Una de las recomendaciones más olvidadas de la doctrina social católica (si es que en esta época desalmada y demagógica se recuerda alguna) es la que aconseja la participación de los trabajadores en los beneficios de las empresas. Pío XI, en su encíclica Quadragesimo Anno, lo expresa sin ambages: «Sería más conforme con las actuales condiciones de la convivencia humana que, en la medida de lo posible, el contrato de trabajo se suavizara algo mediante el contrato de sociedad […]. De este modo, los obreros y empleados se hacen socios en el dominio o en la administración o participan, en cierta medida, de los beneficios percibidos». También Pío XII se expresó en la misma línea, señalando en el mensaje que dirigió en 1951 a los trabajadores españoles que se debe fomentar «todo aquello que, dentro de lo que permiten las circunstancias, tienda a introducir elementos del contrato de sociedad en el contrato de trabajo». Posteriormente, la infiltración de chiringuitos plutocráticos en el seno de la Iglesia oscurecería los pronunciamientos diáfanos realizados por aquellos Papas preconciliares, a quienes nuestra época idiotizada pinta de retrógrados.

 

Desde luego, aquellos Papas preconciliares no defendían la colectivización de la empresa ni nada parecido. Simplemente, recomendaban que, con tiento y prudencia, el contrato de trabajo se atemperase con el contrato de sociedad.

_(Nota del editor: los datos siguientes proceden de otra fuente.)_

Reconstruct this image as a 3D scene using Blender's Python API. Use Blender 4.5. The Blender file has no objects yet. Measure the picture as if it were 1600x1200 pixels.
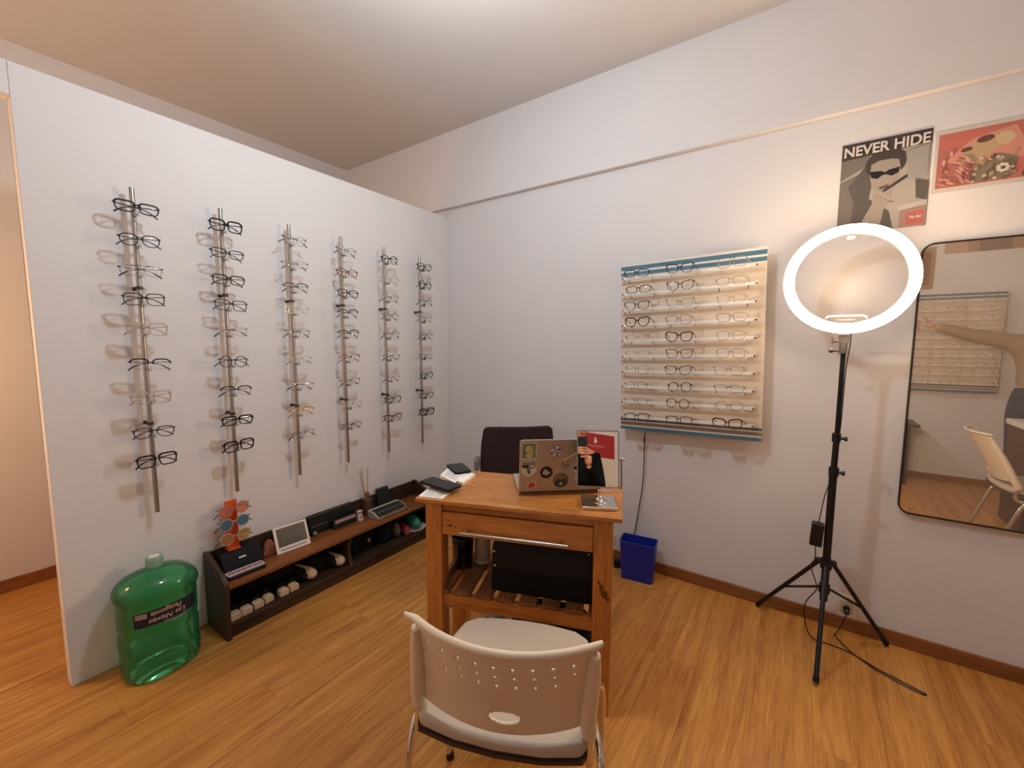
import bpy, bmesh, math, random
from mathutils import Vector, Matrix, Euler
random.seed(7)
D2R = math.pi / 180
COL = bpy.context.scene.collection
SC = bpy.context.scene

# ------------------------------------------------------------------ camera, world, exposure
cam_d = bpy.data.cameras.new('camera'); cam = bpy.data.objects.new('camera', cam_d); COL.objects.link(cam)
cam_d.sensor_width = 36.0; cam_d.lens = 654.61 / 1600 * 36; cam_d.clip_start = 0.005
_r = Vector((0.823638, 0.567107, 0.003083)); _d = Vector((0.056896, -0.077222, -0.995389)); _f = Vector((-0.564255, 0.820016, -0.095869))
CAM = Vector((2.2002, -2.3572, 1.3))
cam.matrix_world = Matrix(((_r.x, -_d.x, -_f.x, CAM.x), (_r.y, -_d.y, -_f.y, CAM.y), (_r.z, -_d.z, -_f.z, CAM.z), (0, 0, 0, 1)))
SC.camera = cam
w = bpy.data.worlds.new('world'); SC.world = w; w.use_nodes = True
w.node_tree.nodes['Background'].inputs[0].default_value = (0.6, 0.7, 1.0, 1); w.node_tree.nodes['Background'].inputs[1].default_value = 0.02
vs = SC.view_settings
SC.display_settings.display_device = 'sRGB'
vs.view_transform = 'Standard'; vs.look = 'None'; vs.gamma = 1.0; vs.exposure = 0.0; vs.use_curve_mapping = False
CEIL_LIGHT = ((0.78, 0.91, 1.0), 325.0)      # colour, radiance of the LED globe under the ceiling
RING_LIGHT = ((1.0, 0.74, 0.49), 145.0)      # ring lamp
HALL_LIGHT = ((1.0, 0.62, 0.33), 34.0)     # lamp in the hallway behind the partition

# ------------------------------------------------------------------ helpers
def lin(c):
    return tuple(((v / 255) / 12.92 if v / 255 <= 0.04045 else ((v / 255 + 0.055) / 1.055) ** 2.4) for v in c)
MATS = {}
def mat(name, rgb, rough=0.5, metal=0.0, spec=0.5, trans=0.0, emit=None, coat=0.0, ior=1.45):
    if name in MATS: return MATS[name]
    m = bpy.data.materials.new(name); m.use_nodes = True; b = m.node_tree.nodes['Principled BSDF']
    b.inputs['Base Color'].default_value = (*lin(rgb), 1); b.inputs['Roughness'].default_value = rough
    b.inputs['Metallic'].default_value = metal; b.inputs['Specular IOR Level'].default_value = spec
    b.inputs['Transmission Weight'].default_value = trans; b.inputs['Coat Weight'].default_value = coat; b.inputs['IOR'].default_value = ior
    if emit:
        b.inputs['Emission Color'].default_value = (*emit[0], 1); b.inputs['Emission Strength'].default_value = emit[1]
    m.diffuse_color = (*lin(rgb), 1); MATS[name] = m
    return m
def nodes(m): return m.node_tree.nodes, m.node_tree.links, m.node_tree.nodes['Principled BSDF']
def thin_mat(name, rgb, opacity, rough=0.05, ior=1.5, gloss=1.0):
    """clear plastic / lens: transparent body, some tint, fresnel gloss"""
    m = bpy.data.materials.new(name); m.use_nodes = True; n = m.node_tree.nodes; l = m.node_tree.links
    for x in list(n): n.remove(x)
    o = n.new('ShaderNodeOutputMaterial'); t = n.new('ShaderNodeBsdfTransparent'); d = n.new('ShaderNodeBsdfDiffuse')
    g = n.new('ShaderNodeBsdfGlossy'); a = n.new('ShaderNodeMixShader'); b = n.new('ShaderNodeMixShader'); f = n.new('ShaderNodeFresnel')
    c = lin(rgb); t.inputs[0].default_value = (*[0.86 + 0.14 * v if opacity < .3 else v for v in c], 1); d.inputs[0].default_value = (*c, 1)
    g.inputs['Roughness'].default_value = rough; a.inputs[0].default_value = opacity; f.inputs[0].default_value = ior
    l.new(t.outputs[0], a.inputs[1]); l.new(d.outputs[0], a.inputs[2]); l.new(f.outputs[0], b.inputs[0])
    l.new(a.outputs[0], b.inputs[1]); l.new(g.outputs[0], b.inputs[2]); l.new(b.outputs[0], o.inputs[0])
    MATS[name] = m; return m
def wood_mat(name, c1, c2, c3=None, scale=(1, 1, 1), rough=0.4, per_object=0.0, spec=0.4, coat=0.0, wave=6.0):
    """grain along local Y unless scale says otherwise"""
    m = mat(name, c1, rough, spec=spec, coat=coat); n, l, b = nodes(m)
    tc = n.new('ShaderNodeTexCoord'); mp = n.new('ShaderNodeMapping'); mp.inputs['Scale'].default_value = scale
    l.new(tc.outputs['Object'], mp.inputs[0])
    oi = n.new('ShaderNodeObjectInfo'); ad = n.new('ShaderNodeVectorMath'); ad.operation = 'ADD'; sc = n.new('ShaderNodeVectorMath'); sc.operation = 'SCALE'
    cx = n.new('ShaderNodeCombineXYZ'); l.new(oi.outputs['Random'], cx.inputs[0]); l.new(oi.outputs['Random'], cx.inputs[1]); l.new(oi.outputs['Random'], cx.inputs[2])
    sc.inputs['Scale'].default_value = 37.0; l.new(cx.outputs[0], sc.inputs[0]); l.new(mp.outputs[0], ad.inputs[0]); l.new(sc.outputs[0], ad.inputs[1])
    n1 = n.new('ShaderNodeTexNoise'); n1.inputs['Scale'].default_value = 1.0; n1.inputs['Detail'].default_value = 6; n1.inputs['Roughness'].default_value = 0.62; n1.inputs['Distortion'].default_value = 0.6
    l.new(ad.outputs[0], n1.inputs['Vector'])
    n2 = n.new('ShaderNodeTexNoise'); n2.inputs['Scale'].default_value = wave; n2.inputs['Detail'].default_value = 3
    l.new(ad.outputs[0], n2.inputs['Vector'])
    mx = n.new('ShaderNodeMix'); mx.data_type = 'FLOAT'; mx.inputs[0].default_value = 0.35; l.new(n1.outputs[0], mx.inputs[2]); l.new(n2.outputs[0], mx.inputs[3])
    r = n.new('ShaderNodeValToRGB'); e = r.color_ramp.elements
    e[0].position = 0.36; e[0].color = (*lin(c2), 1); e[1].position = 0.60; e[1].color = (*lin(c1), 1)
    if c3: k = e.new(0.72); k.color = (*lin(c3), 1)
    l.new(mx.outputs[0], r.inputs[0])
    hs = n.new('ShaderNodeHueSaturation'); ma = n.new('ShaderNodeMath'); ma.operation = 'MULTIPLY_ADD'; ma.inputs[1].default_value = per_object; ma.inputs[2].default_value = 1 - per_object / 2
    l.new(oi.outputs['Random'], ma.inputs[0]); l.new(ma.outputs[0], hs.inputs['Value']); l.new(r.outputs[0], hs.inputs['Color']); l.new(hs.outputs[0], b.inputs['Base Color'])
    bp = n.new('ShaderNodeBump'); bp.inputs['Strength'].default_value = 0.08; bp.inputs['Distance'].default_value = 0.002; l.new(mx.outputs[0], bp.inputs['Height']); l.new(bp.outputs[0], b.inputs['Normal'])
    return m
def speckle(m, c2, scale=60, amount=0.5, bump=0.0):
    n, l, b = nodes(m); tc = n.new('ShaderNodeTexCoord'); no = n.new('ShaderNodeTexNoise'); no.inputs['Scale'].default_value = scale; no.inputs['Detail'].default_value = 4
    l.new(tc.outputs['Object'], no.inputs['Vector']); mx = n.new('ShaderNodeMix'); mx.data_type = 'RGBA'
    mx.inputs[6].default_value = b.inputs['Base Color'].default_value; mx.inputs[7].default_value = (*lin(c2), 1)
    ma = n.new('ShaderNodeMath'); ma.operation = 'MULTIPLY'; ma.inputs[1].default_value = amount; l.new(no.outputs[0], ma.inputs[0]); l.new(ma.outputs[0], mx.inputs[0]); l.new(mx.outputs[2], b.inputs['Base Color'])
    if bump:
        bp = n.new('ShaderNodeBump'); bp.inputs['Strength'].default_value = bump; bp.inputs['Distance'].default_value = 0.001; l.new(no.outputs[0], bp.inputs['Height']); l.new(bp.outputs[0], b.inputs['Normal'])
    return m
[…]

De esta manera, el trabajador siente que su trabajo es tan importante como la aportación del capital; y, consecuentemente, arrima el hombro y se sacrifica para que la empresa prospere. ¿Acaso hay algo más natural que hacer partícipe de la prosperidad a quien se ha sacrificado y arrimado el hombro por alcanzarla? En realidad, aquella recomendación de los Papas preconciliares revela que eran unos profundos conocedores de la naturaleza humana. No hay persona más feliz que la que trabaja con amor, poniendo todas sus facultades en el esfuerzo diario. Y no hay trabajo más gustoso y hecho con amor que aquél de cuyos frutos podemos disfrutar. Exactamente lo contrario ha hecho el capitalismo, que ha desnaturalizado por completo el trabajo, convirtiéndolo en un instrumento al servicio de la producción. Así, el trabajo ha dejado de ser gustoso, ha dejado de estar hecho con amor, para reducirse a la condición de medio para satisfacer necesidades básicas.

 

Pero esta desnaturalización del trabajo condena a las empresas al fracaso, más pronto que tarde. Pues, una vez que el trabajo deja de estar hecho con amor, acaba convertido en actividad que el trabajador hace cada vez con mayor desgana y desapego, con mayor repugnancia espiritual. Tal vez el trabajador siga trabajando por subvenir sus necesidades, pero su trabajo será cada vez más mecánico, más desangelado, más desposeído de esa vibración que toda persona entregada insufla a la obra salida de sus manos; y, por supuesto, será un trabajo que se conformará con ‘cumplir con el expediente’, porque para entonces el trabajador odiará íntimamente a su empresa. Y toda empresa en la que trabajan personas que no la sienten como propia y llegan a aborrecerla es una empresa condenada al fracaso.

 

El trabajador necesita amar y sentirse ligado a su trabajo. Cuando deja de mirar con gusto el trabajo que sale de sus manos, cuando el trabajo se convierte en una actividad rutinaria o fastidiosa, el trabajador tiende a trabajar sin esmero; y, por supuesto, acaba desinteresándose de la empresa en la que trabaja, acaba mirándola como un objeto extraño cuyas vicisitudes se le antojan ajenas (y puede llegar a regocijarse con los contratiempos que padezca, incluso a favorecer su surgimiento). Porque el trabajo, cuando no es gustoso, introduce una quiebra muy profunda en nuestro ser; y esa quiebra acaba arruinando a la empresa. Hay un pasaje en El principito que expresa maravillosamente esta idea. El protagonista de esta hermosa historia no puede amar las rosas que no ha cultivado; porque la única forma de amor auténtico consiste en dedicarnos en cuerpo y alma, con paciencia y tesón, al objeto de nuestro amor. Sólo amamos el trabajo en el que nos sentimos concernidos; sólo nos implicamos en las empresas que sentimos como propias, las empresas que no nos hacen sentir prescindibles. De ahí que aquellos Papas preconciliares tan retrógrados aconsejaran que los trabajadores participaran en el destino de sus empresas. Eran, sin duda, hombres que sabían mucho más de la naturaleza humana que esos empresarios ofuscados por el afán de lucro que pretenden obtener beneficios sirviéndose de un trabajo hecho sin amor. Sólo el trabajo hecho con amor puede salvar una empresa. Lo demás es lucro para hoy y quiebra para mañana.